In July I was visited by a team of researchers investigating the Ready to Learn programs in which one of my libraries is participating. As a graduate student, I learned to do "big girl research," so their methods and questions did not come as any surprise to me. What was a surprise, though, was how much food for thought their questions left for me.
As we were talking about the PBS Kids Lab games, I mentioned that based on my observations of children in my library, the Kids Lab games are every bit as engaging as games that aren't educational. Of course, they followed up with, "Can you give us an example of some games that aren't educational?" Now I'm not new to gaming. In fact, games based on books were a research interest of mine not too, too many years ago, so I've done a fair bit of reading, playing, and writing about games--video games, board games, card games...you name it. But asked that question, I was hard-pressed to think of games that aren't educational, except maybe shooting games, to which one of the researchers replied that maybe they teach hand-eye coordination, but that might be a stretch.
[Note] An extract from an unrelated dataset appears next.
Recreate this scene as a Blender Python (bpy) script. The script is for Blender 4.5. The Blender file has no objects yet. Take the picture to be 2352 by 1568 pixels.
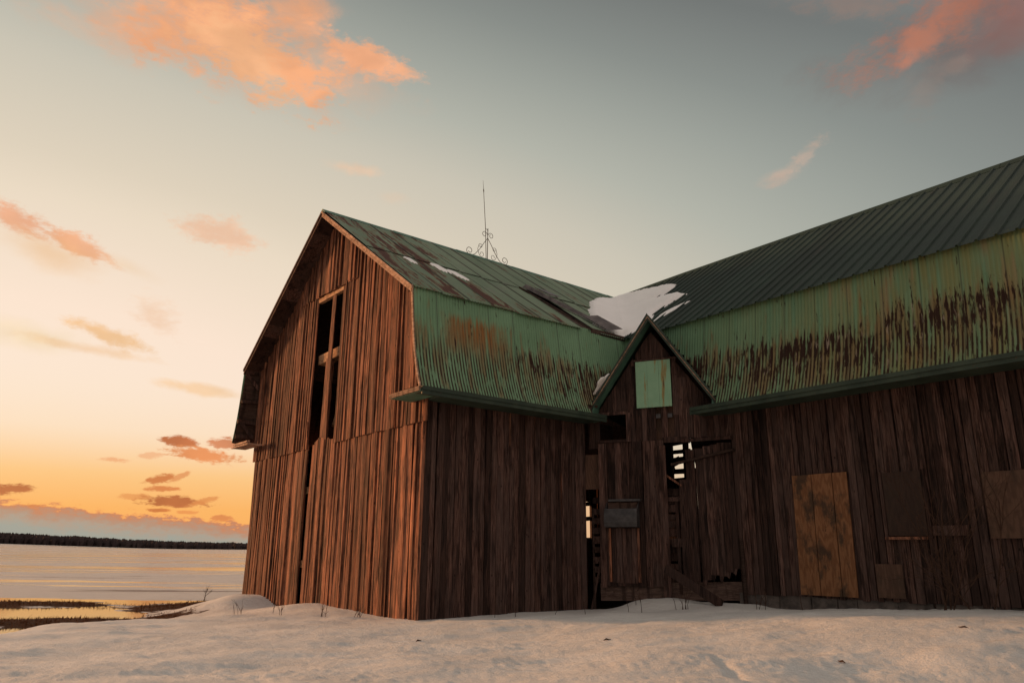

James Gee, noted scholar of video games, writes about video games as perfect literacy environments that require complex problem-solving (What Video Games Have to Teach Us about Learning and Literacy, 2nd ed., 2007), perhaps even the shooting games I had in mind. But what I was trying to express goes to the intent of a game--in my observation, games with an obvious educational purpose often feel more like lessons than play. And I'm not implying that lessons can't be fun--I'm just saying that most of the intentionally-educational games I've played and seen have a different sort of feel to them, and to some children, those overtly educational games are not appealing. There are some children I couldn't pay to play such games. So I have been pleased to see that there are children and families who visit our library on gaming days specifically for the Kids Lab. Above all, the Kids Lab games are fun...they just also happen to be designed with math objectives. And I'm not getting paid to say any of this, by the way.
So getting back to that food for thought...designing storytimes that have specific math objectives driving them have proven to be difficult for me to plan while preserving that spirit of play that we think our storytimes have, so although I have them drafted, I'm hoping for a burst of creative inspiration before September so that the number one thought in the minds of our storytime friends is, "That was fun!"